Aim:
Using the records below, report how many lines hold "picture", with no extra text.

Scenes as source code:
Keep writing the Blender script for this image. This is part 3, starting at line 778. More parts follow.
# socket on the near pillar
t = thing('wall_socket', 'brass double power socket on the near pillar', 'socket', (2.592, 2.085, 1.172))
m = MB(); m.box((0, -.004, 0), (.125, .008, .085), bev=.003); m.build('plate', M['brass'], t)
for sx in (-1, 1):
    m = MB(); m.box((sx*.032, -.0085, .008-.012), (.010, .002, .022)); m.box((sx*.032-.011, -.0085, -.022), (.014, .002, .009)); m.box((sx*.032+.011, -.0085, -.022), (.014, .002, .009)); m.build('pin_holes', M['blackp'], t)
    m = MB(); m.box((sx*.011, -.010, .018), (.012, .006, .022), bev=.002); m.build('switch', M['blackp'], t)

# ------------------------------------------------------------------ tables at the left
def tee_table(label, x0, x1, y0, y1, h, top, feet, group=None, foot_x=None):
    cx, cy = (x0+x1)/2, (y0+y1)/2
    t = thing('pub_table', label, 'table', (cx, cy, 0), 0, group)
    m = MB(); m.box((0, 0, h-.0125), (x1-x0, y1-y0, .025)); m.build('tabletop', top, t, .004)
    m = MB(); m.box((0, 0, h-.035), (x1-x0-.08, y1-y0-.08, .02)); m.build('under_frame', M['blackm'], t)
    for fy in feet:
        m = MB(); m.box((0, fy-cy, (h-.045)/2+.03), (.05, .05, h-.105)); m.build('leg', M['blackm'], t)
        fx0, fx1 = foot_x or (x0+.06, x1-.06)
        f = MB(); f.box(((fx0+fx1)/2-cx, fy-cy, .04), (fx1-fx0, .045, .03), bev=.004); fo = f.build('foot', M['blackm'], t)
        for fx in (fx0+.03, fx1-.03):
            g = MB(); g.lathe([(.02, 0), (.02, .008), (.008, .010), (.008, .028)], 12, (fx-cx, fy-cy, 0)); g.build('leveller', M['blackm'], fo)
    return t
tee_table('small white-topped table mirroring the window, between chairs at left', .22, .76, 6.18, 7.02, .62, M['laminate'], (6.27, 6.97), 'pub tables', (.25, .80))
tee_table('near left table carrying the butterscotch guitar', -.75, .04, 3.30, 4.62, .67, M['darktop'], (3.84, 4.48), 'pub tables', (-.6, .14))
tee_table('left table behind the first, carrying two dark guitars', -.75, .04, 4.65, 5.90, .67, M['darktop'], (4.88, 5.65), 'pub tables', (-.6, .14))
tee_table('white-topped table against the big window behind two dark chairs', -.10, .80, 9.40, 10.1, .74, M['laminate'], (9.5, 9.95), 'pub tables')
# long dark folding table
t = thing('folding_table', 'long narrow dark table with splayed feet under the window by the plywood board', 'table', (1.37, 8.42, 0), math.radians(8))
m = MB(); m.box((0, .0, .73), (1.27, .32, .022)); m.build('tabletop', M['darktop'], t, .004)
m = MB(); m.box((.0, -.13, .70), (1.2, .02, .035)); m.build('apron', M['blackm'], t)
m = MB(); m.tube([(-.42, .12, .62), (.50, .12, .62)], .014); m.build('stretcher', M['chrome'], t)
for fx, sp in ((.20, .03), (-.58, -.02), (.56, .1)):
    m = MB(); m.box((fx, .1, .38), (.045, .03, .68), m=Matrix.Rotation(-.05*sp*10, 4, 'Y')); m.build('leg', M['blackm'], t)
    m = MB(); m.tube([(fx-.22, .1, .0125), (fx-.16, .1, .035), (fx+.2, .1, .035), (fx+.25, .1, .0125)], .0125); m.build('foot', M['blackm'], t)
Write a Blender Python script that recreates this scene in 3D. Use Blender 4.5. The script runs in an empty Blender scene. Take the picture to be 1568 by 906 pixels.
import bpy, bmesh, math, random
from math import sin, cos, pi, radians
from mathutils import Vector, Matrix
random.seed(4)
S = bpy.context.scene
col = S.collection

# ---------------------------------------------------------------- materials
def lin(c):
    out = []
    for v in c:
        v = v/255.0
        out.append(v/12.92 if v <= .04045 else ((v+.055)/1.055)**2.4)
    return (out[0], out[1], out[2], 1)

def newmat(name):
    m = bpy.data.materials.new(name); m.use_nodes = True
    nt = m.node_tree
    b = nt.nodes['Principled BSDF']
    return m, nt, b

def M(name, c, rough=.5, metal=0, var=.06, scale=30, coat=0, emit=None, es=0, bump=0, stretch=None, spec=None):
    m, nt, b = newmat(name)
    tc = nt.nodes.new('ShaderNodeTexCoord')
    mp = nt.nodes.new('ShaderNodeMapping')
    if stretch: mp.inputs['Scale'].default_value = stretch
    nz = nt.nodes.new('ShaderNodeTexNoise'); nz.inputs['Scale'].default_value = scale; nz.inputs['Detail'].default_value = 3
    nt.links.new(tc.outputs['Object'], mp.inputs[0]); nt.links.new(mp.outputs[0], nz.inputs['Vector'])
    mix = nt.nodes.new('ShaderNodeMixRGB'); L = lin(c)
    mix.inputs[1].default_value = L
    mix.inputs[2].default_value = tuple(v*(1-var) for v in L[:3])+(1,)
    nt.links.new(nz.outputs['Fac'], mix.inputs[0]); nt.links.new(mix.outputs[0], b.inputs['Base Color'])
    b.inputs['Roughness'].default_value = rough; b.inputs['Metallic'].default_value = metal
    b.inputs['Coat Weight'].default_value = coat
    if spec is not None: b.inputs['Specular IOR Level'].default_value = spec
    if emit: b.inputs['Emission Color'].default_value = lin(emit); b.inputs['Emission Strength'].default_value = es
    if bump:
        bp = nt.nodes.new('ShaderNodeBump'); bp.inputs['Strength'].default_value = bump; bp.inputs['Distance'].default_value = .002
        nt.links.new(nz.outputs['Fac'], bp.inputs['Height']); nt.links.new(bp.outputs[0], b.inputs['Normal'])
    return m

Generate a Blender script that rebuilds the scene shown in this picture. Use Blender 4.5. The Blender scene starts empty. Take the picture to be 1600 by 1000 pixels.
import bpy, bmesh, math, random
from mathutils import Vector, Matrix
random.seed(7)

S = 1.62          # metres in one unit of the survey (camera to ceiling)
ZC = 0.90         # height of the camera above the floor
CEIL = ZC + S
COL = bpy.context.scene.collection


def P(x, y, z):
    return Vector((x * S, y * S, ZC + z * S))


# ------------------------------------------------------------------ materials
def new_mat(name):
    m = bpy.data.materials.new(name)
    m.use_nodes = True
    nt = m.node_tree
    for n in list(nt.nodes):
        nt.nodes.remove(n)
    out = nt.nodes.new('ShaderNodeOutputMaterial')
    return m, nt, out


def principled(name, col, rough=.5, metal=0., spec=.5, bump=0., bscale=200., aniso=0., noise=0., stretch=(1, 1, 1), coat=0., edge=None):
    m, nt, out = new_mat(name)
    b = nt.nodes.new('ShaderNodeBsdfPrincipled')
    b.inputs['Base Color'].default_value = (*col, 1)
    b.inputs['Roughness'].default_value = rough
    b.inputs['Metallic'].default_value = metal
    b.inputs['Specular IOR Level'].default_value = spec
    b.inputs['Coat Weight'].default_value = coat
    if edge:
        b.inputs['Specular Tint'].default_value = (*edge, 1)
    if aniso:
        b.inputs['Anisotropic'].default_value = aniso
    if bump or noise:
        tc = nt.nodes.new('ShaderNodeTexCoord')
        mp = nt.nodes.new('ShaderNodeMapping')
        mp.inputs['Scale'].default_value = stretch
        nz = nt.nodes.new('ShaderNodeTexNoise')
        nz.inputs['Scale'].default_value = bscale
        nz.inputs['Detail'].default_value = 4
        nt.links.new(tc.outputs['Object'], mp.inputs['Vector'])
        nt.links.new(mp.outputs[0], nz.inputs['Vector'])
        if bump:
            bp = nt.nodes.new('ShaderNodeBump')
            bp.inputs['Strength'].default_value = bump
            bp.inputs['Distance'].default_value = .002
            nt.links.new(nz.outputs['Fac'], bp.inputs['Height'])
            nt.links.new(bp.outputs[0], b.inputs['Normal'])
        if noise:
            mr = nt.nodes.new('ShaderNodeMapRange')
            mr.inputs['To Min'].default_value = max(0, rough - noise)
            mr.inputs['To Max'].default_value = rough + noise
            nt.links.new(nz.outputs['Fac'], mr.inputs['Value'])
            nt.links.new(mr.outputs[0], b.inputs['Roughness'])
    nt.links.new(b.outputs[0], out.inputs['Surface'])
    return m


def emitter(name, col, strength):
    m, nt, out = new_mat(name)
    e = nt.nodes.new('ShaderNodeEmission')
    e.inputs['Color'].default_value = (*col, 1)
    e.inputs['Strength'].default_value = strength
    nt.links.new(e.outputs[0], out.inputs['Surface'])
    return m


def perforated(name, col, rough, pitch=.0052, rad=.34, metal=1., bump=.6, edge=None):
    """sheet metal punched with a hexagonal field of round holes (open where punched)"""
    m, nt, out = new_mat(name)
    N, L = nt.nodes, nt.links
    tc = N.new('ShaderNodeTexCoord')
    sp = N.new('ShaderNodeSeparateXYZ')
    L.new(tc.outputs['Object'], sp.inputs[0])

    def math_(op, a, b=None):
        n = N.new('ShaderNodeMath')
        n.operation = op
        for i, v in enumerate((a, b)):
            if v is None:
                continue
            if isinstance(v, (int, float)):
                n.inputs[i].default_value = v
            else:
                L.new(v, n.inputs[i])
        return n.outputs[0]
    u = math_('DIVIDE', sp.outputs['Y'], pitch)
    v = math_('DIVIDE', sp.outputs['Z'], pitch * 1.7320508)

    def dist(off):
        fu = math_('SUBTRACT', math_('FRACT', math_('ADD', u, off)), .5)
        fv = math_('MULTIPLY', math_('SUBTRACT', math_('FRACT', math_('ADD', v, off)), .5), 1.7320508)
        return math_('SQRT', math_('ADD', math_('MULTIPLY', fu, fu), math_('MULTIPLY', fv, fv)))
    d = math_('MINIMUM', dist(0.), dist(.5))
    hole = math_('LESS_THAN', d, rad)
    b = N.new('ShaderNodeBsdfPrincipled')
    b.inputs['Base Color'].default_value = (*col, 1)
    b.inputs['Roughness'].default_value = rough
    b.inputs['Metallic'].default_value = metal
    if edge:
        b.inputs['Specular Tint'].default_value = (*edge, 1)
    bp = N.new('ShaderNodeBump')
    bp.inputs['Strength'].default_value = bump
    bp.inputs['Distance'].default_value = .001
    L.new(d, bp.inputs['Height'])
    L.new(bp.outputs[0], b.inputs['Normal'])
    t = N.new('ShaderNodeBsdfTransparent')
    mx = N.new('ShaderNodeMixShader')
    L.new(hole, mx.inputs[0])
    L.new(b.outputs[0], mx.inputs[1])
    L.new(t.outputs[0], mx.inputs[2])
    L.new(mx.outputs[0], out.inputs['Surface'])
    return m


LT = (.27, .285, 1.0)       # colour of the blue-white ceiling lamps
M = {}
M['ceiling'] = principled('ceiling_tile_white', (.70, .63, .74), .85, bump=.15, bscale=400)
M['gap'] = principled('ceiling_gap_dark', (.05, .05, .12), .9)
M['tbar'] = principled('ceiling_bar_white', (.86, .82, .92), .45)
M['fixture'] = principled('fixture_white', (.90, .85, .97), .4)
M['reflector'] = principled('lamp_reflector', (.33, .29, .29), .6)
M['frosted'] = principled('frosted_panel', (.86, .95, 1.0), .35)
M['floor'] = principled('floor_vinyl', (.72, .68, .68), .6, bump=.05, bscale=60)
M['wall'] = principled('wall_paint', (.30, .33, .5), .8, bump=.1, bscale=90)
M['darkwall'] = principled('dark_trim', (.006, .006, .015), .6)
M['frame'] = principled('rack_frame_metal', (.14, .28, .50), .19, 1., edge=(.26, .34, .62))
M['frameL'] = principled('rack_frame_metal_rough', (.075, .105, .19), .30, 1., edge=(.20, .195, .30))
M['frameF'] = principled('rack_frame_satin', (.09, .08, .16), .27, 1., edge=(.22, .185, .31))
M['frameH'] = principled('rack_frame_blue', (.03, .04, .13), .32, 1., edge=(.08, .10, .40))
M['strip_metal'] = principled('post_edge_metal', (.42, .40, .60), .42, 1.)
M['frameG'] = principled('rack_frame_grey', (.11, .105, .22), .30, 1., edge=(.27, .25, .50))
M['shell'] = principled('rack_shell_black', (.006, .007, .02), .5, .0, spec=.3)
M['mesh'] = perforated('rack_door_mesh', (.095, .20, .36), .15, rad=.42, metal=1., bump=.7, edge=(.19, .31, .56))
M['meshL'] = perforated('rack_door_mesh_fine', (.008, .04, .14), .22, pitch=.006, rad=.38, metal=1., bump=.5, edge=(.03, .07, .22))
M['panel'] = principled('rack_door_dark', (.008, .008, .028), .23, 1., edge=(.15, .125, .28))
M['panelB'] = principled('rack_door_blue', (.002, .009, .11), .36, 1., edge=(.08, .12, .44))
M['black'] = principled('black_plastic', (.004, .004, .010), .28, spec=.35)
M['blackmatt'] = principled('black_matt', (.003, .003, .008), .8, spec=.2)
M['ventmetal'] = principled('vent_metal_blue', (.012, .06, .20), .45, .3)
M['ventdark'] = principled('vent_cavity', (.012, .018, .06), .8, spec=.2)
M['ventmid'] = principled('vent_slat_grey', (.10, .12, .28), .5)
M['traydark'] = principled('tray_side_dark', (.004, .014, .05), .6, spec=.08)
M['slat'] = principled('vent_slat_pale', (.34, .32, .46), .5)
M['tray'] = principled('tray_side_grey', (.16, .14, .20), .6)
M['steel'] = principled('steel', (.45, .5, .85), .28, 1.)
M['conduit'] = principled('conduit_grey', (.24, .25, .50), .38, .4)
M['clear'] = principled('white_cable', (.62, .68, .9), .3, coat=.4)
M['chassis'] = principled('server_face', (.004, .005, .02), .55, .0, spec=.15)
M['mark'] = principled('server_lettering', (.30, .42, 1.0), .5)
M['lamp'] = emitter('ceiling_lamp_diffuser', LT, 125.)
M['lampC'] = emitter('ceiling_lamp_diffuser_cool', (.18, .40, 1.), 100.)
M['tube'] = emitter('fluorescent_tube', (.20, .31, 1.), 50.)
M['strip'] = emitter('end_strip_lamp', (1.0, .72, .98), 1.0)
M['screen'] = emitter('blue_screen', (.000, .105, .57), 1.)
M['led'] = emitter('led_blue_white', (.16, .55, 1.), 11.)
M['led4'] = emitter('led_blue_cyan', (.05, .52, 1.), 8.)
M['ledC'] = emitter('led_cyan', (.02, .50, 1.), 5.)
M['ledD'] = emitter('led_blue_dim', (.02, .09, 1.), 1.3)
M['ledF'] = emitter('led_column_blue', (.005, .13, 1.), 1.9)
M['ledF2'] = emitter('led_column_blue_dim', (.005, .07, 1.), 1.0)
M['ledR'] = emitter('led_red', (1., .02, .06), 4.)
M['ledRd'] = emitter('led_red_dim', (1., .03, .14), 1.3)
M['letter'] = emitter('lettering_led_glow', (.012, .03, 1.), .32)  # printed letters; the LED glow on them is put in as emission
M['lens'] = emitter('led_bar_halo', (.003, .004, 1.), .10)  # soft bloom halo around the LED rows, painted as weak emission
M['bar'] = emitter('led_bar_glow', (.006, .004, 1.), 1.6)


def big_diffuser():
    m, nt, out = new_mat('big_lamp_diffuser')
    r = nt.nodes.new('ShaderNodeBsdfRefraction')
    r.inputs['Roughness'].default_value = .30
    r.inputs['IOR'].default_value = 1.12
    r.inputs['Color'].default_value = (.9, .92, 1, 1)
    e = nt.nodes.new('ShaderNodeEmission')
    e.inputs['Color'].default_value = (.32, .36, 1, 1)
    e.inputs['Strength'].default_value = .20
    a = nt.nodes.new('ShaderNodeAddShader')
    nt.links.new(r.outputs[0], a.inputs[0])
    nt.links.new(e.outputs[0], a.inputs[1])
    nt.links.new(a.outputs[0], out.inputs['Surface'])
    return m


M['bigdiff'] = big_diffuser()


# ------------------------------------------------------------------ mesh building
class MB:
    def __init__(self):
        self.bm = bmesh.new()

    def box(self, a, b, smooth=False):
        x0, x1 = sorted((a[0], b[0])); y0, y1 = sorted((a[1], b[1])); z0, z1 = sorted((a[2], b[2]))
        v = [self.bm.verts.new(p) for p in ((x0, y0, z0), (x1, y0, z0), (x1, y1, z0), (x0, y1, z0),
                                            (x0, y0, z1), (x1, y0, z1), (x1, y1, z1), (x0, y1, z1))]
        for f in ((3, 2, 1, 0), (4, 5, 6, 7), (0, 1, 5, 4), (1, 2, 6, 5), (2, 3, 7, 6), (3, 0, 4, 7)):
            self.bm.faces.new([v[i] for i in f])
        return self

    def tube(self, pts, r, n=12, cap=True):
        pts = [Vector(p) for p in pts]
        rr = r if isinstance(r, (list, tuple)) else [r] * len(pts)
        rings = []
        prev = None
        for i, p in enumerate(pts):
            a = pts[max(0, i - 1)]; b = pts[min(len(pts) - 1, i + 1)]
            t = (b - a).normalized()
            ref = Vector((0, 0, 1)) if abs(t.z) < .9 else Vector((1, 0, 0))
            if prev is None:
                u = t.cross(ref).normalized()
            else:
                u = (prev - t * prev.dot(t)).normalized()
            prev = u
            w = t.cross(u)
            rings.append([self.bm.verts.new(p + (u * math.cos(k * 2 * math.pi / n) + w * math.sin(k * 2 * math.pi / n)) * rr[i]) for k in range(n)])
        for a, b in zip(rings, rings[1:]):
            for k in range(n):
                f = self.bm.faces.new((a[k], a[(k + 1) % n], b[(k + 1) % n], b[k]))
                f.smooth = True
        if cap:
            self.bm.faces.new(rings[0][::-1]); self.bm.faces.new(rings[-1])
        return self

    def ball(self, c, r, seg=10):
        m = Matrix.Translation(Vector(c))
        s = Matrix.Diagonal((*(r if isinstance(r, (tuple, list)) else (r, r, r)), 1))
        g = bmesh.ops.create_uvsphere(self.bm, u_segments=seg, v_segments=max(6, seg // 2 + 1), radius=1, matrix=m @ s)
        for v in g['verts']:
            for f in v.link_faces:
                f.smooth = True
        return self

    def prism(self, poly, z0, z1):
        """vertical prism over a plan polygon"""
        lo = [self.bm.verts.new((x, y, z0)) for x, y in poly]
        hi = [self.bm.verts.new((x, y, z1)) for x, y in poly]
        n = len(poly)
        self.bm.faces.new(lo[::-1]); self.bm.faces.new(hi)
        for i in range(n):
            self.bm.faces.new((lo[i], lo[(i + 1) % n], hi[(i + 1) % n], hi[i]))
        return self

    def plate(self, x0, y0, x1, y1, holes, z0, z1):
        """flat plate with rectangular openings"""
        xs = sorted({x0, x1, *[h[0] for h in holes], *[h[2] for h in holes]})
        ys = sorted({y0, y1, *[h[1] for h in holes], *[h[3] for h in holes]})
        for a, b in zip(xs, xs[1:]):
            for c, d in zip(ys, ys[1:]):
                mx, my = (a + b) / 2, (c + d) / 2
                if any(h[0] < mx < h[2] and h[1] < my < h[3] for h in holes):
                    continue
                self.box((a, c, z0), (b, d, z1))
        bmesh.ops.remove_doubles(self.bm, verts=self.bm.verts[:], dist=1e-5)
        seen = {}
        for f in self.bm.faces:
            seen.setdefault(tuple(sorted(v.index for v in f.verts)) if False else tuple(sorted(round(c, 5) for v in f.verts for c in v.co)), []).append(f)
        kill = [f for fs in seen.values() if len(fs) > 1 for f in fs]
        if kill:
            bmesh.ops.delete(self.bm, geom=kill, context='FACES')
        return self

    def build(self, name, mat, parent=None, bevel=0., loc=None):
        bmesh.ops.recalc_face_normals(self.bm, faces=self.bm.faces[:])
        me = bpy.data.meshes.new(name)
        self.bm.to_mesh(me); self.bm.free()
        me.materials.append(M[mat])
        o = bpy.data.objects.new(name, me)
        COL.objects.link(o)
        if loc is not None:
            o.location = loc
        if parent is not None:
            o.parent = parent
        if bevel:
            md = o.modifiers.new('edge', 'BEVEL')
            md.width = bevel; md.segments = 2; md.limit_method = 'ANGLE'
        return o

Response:
2